Return the whole listing exactly as it stands.

Dataset section:
┄┄┄┄┄┄

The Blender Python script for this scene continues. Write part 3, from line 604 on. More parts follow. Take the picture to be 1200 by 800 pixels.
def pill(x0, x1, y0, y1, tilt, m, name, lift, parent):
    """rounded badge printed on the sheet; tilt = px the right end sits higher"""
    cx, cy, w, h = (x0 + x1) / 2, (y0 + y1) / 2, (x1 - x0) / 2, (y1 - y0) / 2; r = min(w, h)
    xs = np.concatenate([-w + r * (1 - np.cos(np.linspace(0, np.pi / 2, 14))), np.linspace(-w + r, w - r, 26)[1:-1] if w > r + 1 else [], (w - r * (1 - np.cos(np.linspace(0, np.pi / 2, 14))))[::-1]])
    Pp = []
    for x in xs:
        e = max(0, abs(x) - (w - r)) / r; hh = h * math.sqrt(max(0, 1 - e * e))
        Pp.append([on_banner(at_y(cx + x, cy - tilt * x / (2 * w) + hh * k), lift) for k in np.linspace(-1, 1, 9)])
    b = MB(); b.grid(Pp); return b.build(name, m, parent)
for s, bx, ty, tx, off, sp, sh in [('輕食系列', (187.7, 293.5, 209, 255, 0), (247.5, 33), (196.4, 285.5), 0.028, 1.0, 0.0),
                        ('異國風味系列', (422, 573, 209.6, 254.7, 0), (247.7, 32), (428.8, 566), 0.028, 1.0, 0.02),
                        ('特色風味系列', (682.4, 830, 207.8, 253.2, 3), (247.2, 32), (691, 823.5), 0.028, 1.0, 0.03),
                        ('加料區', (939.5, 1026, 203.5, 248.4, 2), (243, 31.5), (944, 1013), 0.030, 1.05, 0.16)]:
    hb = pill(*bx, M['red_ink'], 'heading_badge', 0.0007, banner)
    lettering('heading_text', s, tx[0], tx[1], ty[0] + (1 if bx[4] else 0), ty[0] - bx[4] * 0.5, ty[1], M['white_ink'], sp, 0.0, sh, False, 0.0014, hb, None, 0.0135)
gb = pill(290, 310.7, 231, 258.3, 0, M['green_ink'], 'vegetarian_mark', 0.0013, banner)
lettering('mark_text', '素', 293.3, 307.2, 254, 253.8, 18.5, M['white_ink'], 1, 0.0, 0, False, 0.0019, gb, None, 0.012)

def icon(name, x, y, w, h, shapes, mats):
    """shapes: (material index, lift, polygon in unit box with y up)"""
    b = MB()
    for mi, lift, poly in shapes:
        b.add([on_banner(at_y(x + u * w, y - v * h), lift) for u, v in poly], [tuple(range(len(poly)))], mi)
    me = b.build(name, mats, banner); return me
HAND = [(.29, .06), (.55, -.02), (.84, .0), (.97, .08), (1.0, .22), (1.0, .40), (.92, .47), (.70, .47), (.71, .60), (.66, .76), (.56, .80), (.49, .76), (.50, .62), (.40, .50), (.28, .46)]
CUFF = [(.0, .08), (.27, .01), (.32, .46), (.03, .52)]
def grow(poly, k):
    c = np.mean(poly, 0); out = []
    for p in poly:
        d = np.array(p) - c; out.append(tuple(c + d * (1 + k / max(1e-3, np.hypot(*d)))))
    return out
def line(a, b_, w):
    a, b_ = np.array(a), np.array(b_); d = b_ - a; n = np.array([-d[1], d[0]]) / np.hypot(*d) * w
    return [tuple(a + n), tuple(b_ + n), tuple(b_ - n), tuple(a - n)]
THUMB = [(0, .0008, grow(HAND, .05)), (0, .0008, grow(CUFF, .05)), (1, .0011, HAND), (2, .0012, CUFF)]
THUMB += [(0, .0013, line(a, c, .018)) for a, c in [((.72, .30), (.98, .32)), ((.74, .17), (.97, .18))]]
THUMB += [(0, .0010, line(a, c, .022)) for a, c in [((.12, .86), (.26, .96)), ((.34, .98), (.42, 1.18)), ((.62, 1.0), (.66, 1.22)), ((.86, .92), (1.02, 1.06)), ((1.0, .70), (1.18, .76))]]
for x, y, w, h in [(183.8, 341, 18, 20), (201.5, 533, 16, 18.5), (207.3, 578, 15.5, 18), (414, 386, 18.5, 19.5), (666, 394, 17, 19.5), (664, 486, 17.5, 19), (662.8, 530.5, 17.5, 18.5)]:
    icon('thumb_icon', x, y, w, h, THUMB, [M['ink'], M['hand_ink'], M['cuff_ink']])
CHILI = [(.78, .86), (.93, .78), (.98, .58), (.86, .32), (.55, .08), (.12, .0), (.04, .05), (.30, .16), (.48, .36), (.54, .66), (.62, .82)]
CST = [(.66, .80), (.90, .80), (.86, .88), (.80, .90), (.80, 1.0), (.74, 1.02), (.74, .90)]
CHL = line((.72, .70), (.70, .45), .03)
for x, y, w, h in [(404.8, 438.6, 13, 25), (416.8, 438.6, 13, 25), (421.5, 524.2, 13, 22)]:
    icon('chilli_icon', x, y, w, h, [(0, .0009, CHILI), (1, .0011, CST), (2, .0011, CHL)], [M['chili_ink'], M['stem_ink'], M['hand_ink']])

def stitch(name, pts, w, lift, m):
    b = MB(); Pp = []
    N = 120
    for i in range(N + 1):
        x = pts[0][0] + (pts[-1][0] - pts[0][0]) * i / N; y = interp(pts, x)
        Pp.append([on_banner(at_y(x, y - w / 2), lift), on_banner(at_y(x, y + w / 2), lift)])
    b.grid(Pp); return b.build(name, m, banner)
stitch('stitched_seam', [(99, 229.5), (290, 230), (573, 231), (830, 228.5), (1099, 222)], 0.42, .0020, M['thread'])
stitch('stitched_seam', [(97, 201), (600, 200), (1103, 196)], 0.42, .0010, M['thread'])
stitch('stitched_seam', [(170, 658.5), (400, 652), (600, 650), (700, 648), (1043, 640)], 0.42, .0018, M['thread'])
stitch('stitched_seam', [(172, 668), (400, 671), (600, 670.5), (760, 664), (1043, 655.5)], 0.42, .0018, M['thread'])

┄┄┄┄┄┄

Response:
The Blender Python script for this scene continues. Write part 3, from line 604 on. More parts follow. Take the picture to be 1200 by 800 pixels.
def pill(x0, x1, y0, y1, tilt, m, name, lift, parent):
    """rounded badge printed on the sheet; tilt = px the right end sits higher"""
    cx, cy, w, h = (x0 + x1) / 2, (y0 + y1) / 2, (x1 - x0) / 2, (y1 - y0) / 2; r = min(w, h)
    xs = np.concatenate([-w + r * (1 - np.cos(np.linspace(0, np.pi / 2, 14))), np.linspace(-w + r, w - r, 26)[1:-1] if w > r + 1 else [], (w - r * (1 - np.cos(np.linspace(0, np.pi / 2, 14))))[::-1]])
    Pp = []
    for x in xs:
        e = max(0, abs(x) - (w - r)) / r; hh = h * math.sqrt(max(0, 1 - e * e))
        Pp.append([on_banner(at_y(cx + x, cy - tilt * x / (2 * w) + hh * k), lift) for k in np.linspace(-1, 1, 9)])
    b = MB(); b.grid(Pp); return b.build(name, m, parent)
for s, bx, ty, tx, off, sp, sh in [('輕食系列', (187.7, 293.5, 209, 255, 0), (247.5, 33), (196.4, 285.5), 0.028, 1.0, 0.0),
                        ('異國風味系列', (422, 573, 209.6, 254.7, 0), (247.7, 32), (428.8, 566), 0.028, 1.0, 0.02),
                        ('特色風味系列', (682.4, 830, 207.8, 253.2, 3), (247.2, 32), (691, 823.5), 0.028, 1.0, 0.03),
                        ('加料區', (939.5, 1026, 203.5, 248.4, 2), (243, 31.5), (944, 1013), 0.030, 1.05, 0.16)]:
    hb = pill(*bx, M['red_ink'], 'heading_badge', 0.0007, banner)
    lettering('heading_text', s, tx[0], tx[1], ty[0] + (1 if bx[4] else 0), ty[0] - bx[4] * 0.5, ty[1], M['white_ink'], sp, 0.0, sh, False, 0.0014, hb, None, 0.0135)
gb = pill(290, 310.7, 231, 258.3, 0, M['green_ink'], 'vegetarian_mark', 0.0013, banner)
lettering('mark_text', '素', 293.3, 307.2, 254, 253.8, 18.5, M['white_ink'], 1, 0.0, 0, False, 0.0019, gb, None, 0.012)

def icon(name, x, y, w, h, shapes, mats):
    """shapes: (material index, lift, polygon in unit box with y up)"""
    b = MB()
    for mi, lift, poly in shapes:
        b.add([on_banner(at_y(x + u * w, y - v * h), lift) for u, v in poly], [tuple(range(len(poly)))], mi)
    me = b.build(name, mats, banner); return me
HAND = [(.29, .06), (.55, -.02), (.84, .0), (.97, .08), (1.0, .22), (1.0, .40), (.92, .47), (.70, .47), (.71, .60), (.66, .76), (.56, .80), (.49, .76), (.50, .62), (.40, .50), (.28, .46)]
CUFF = [(.0, .08), (.27, .01), (.32, .46), (.03, .52)]
def grow(poly, k):
    c = np.mean(poly, 0); out = []
    for p in poly:
        d = np.array(p) - c; out.append(tuple(c + d * (1 + k / max(1e-3, np.hypot(*d)))))
    return out
def line(a, b_, w):
    a, b_ = np.array(a), np.array(b_); d = b_ - a; n = np.array([-d[1], d[0]]) / np.hypot(*d) * w
    return [tuple(a + n), tuple(b_ + n), tuple(b_ - n), tuple(a - n)]
THUMB = [(0, .0008, grow(HAND, .05)), (0, .0008, grow(CUFF, .05)), (1, .0011, HAND), (2, .0012, CUFF)]
THUMB += [(0, .0013, line(a, c, .018)) for a, c in [((.72, .30), (.98, .32)), ((.74, .17), (.97, .18))]]
THUMB += [(0, .0010, line(a, c, .022)) for a, c in [((.12, .86), (.26, .96)), ((.34, .98), (.42, 1.18)), ((.62, 1.0), (.66, 1.22)), ((.86, .92), (1.02, 1.06)), ((1.0, .70), (1.18, .76))]]
for x, y, w, h in [(183.8, 341, 18, 20), (201.5, 533, 16, 18.5), (207.3, 578, 15.5, 18), (414, 386, 18.5, 19.5), (666, 394, 17, 19.5), (664, 486, 17.5, 19), (662.8, 530.5, 17.5, 18.5)]:
    icon('thumb_icon', x, y, w, h, THUMB, [M['ink'], M['hand_ink'], M['cuff_ink']])
CHILI = [(.78, .86), (.93, .78), (.98, .58), (.86, .32), (.55, .08), (.12, .0), (.04, .05), (.30, .16), (.48, .36), (.54, .66), (.62, .82)]
CST = [(.66, .80), (.90, .80), (.86, .88), (.80, .90), (.80, 1.0), (.74, 1.02), (.74, .90)]
CHL = line((.72, .70), (.70, .45), .03)
for x, y, w, h in [(404.8, 438.6, 13, 25), (416.8, 438.6, 13, 25), (421.5, 524.2, 13, 22)]:
    icon('chilli_icon', x, y, w, h, [(0, .0009, CHILI), (1, .0011, CST), (2, .0011, CHL)], [M['chili_ink'], M['stem_ink'], M['hand_ink']])

def stitch(name, pts, w, lift, m):
    b = MB(); Pp = []
    N = 120
    for i in range(N + 1):
        x = pts[0][0] + (pts[-1][0] - pts[0][0]) * i / N; y = interp(pts, x)
        Pp.append([on_banner(at_y(x, y - w / 2), lift), on_banner(at_y(x, y + w / 2), lift)])
    b.grid(Pp); return b.build(name, m, banner)
stitch('stitched_seam', [(99, 229.5), (290, 230), (573, 231), (830, 228.5), (1099, 222)], 0.42, .0020, M['thread'])
stitch('stitched_seam', [(97, 201), (600, 200), (1103, 196)], 0.42, .0010, M['thread'])
stitch('stitched_seam', [(170, 658.5), (400, 652), (600, 650), (700, 648), (1043, 640)], 0.42, .0018, M['thread'])
stitch('stitched_seam', [(172, 668), (400, 671), (600, 670.5), (760, 664), (1043, 655.5)], 0.42, .0018, M['thread'])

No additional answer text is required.